I generally will not do a ride both Sat and Sun. So looks like schedule Wed - Sat for easy aerobic or Sun - Wed for easy aerobic. I presume there’s no significant different whether the longer ride is at the start or end or even middle of a block? Some weeks I’m able to get out for a longer ride mid week.
That gives the Polarised 80 / 20 ratio of easy to hard sessions. Is that sufficient to keep progressing if I extend the duration of the easy and the mix of duration and intensity of hard during the season or would you suggest a slightly higher ratio of hard sessions leading up to my events? Perhaps two hard sessions one week and one hard the next week? My main event isn’t till August. Of course if the longer easy ride gets long enough it will fall into a hard session bucket in its own right.
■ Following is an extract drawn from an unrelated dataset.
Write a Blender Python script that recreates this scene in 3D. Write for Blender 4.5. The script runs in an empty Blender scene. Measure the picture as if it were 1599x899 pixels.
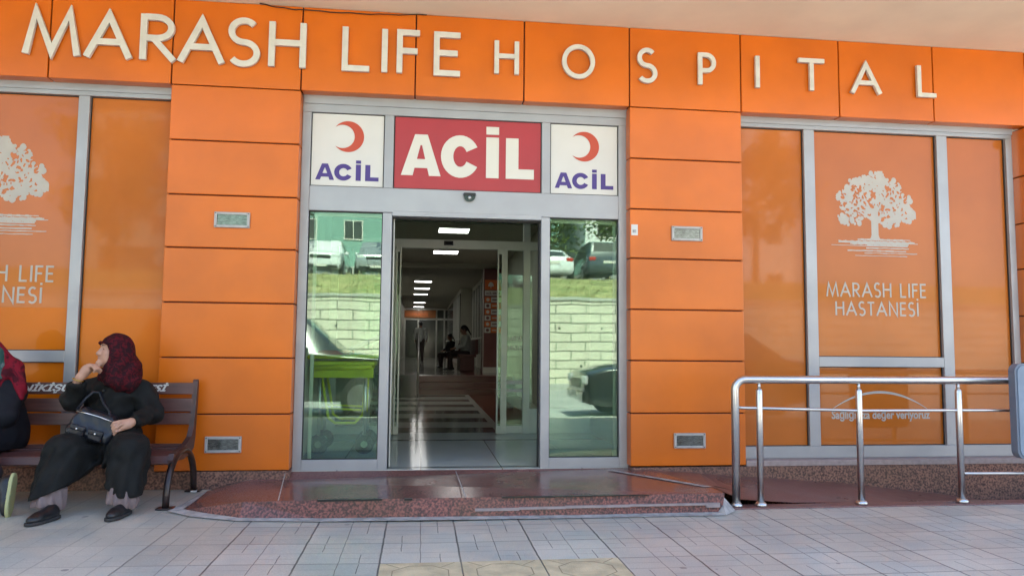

I would give yourself plenty of time to work those easier sessions, like 8-12 weeks. You might also consider including tempo training in those easy blocks. It might mess with your 80/20 distribution, but you will be able to continue a progressive overload through a longer duration; rather than having to rely solely on the volume or intensity of your ~20% to provide that.
And yes, to your question of when to put the longer rides in, you can use early or late in the block to help with the overload, especially if you do something like a hard workout leading up to that block. Hard day, long day, then a few of the normal easier ride days…as one potential option.
What do some of your weeks look like currently where you have a hard ride (>FTP or HIT) and then experience that down time? Feel free to post some examples because that’s really helpful for others to see as well.
In your case, I would also be sure to use the whole range of your endurance range and even incorporate tempo training once you reach a maximum on time.
That’s good to hear to I think I’ve been prone to move on quicker from this base aerobic period in the past. I was thinking of keeping this block going till around mid to end of March, currently being 3 weeks in. I’ve just reached volume of 8 hours a week for the easy rides (well I will when tomorrow’s ride is done). I plan to grow thst to 10 hours per week perhaps with the long ride at 5 hours by thst point, by mid to late March.
Hard sessions generally don’t go above an hour and will be turbo this time of year. 15 min warm up, 30 mins of interval sets, 15 mins cool down.
That all sounds like a great plan. And what a beautiful shot of your terrain! I’m sitting here in snow and longing for a gravel bike right now to spend hours in that photo!
That looks like a great place to submit a video ride for FulGaz!
We don’t get all that much snow in the south of England. There will be the odd weeks but it is more likely Feb or March. Here is a photo from today’s ride with my wife. She wanted something about 2 hours and the loop took us 1 hour 55 mins. Just about perfect. It was 3C , and still, cold in the shadows warm in the sun. We waited till a bit later for any overnight ice to have melted and picked lanes that catch the morning sun.
You can’t beat riding outside on a sunny winter’s day as long as the ice risk isn’t too high, and you choose your route well. That brings me to 8 hours 12 mins of easy aerobic riding for this week.
@ryan I apologize it has been so crazy busy the last while I have not had a chance to even consider how to answer your question. It is not that easy to answer because weeks flow according to time available etc… I do appreciate the fact that you do answer these sort of questions and try to help. Thanks
Firstly, I would stop correlating low intensity with easy, and higher intensity with hard. Done long enough, low intensity becomes hard, and done short enough, high intensity isn’t hard.